A Scalable Lift-and-Project Differentiable Approach For the Maximum Cut Problem
Abstract
We propose a scalable framework for solving the Maximum Cut (MaxCut) problem in large graphs using projected gradient ascent on quadratic objectives. Notably, while our approach is differentiable and leverages GPUs for gradient-based optimization, it is not a machine learning method and does not require training data outside of the given problem formulation. Starting from a continuous relaxation of the classical quadratic binary formulation, we present a parallelized optimization strategy that explores multiple initialization vectors in batch, offering an efficient and memory-efficient alternative to traditional solvers. We analyze the relaxed objective, showing it is convex and has fixed-points that correspond to local optima—particularly at boundary values—highlighting a key challenge in non-convex optimization.

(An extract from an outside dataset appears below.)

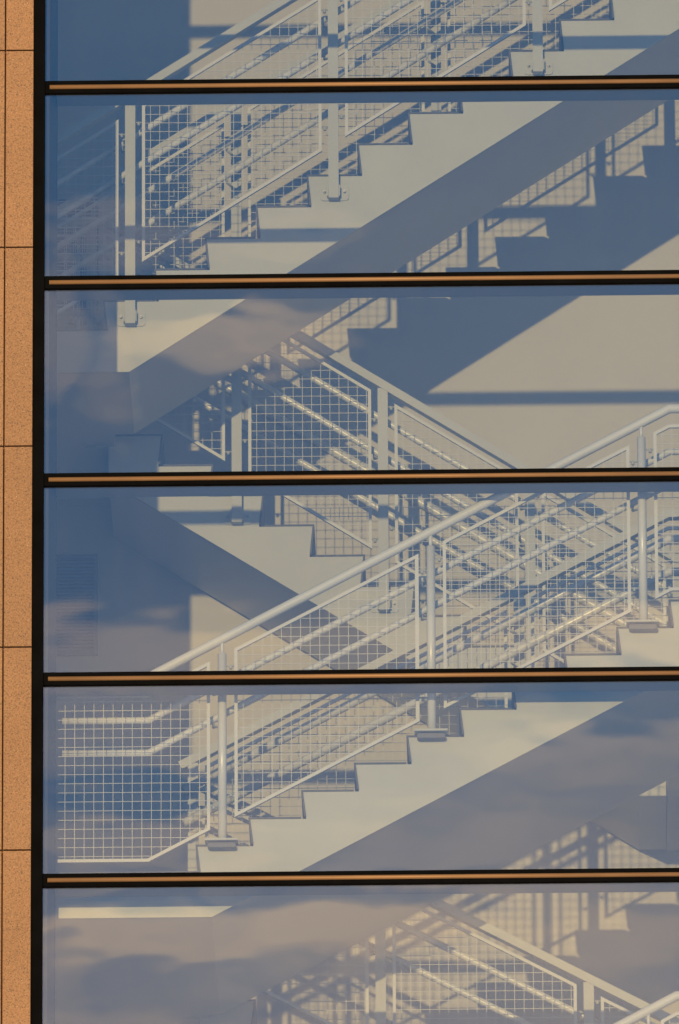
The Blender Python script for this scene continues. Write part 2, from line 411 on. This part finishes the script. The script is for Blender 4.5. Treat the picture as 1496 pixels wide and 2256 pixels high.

To mitigate these limitations, we introduce a lifted quadratic formulation that over-parameterizes the optimization space, potentially enabling the algorithm to escape poor fixed-points. We theoretically characterize the lifted fixed-points. Finally, we propose DECO, a dimension-alternating algorithm that cycles between the unlifted and lifted formulations, combining their complementary strengths combined with degree-based initialization and hyper-parameter search. Evaluations across various graph families show that our methods either achieve comparable or superior results as compared to recent data-intensive, data-less, and GPU-accelerated sampling methods.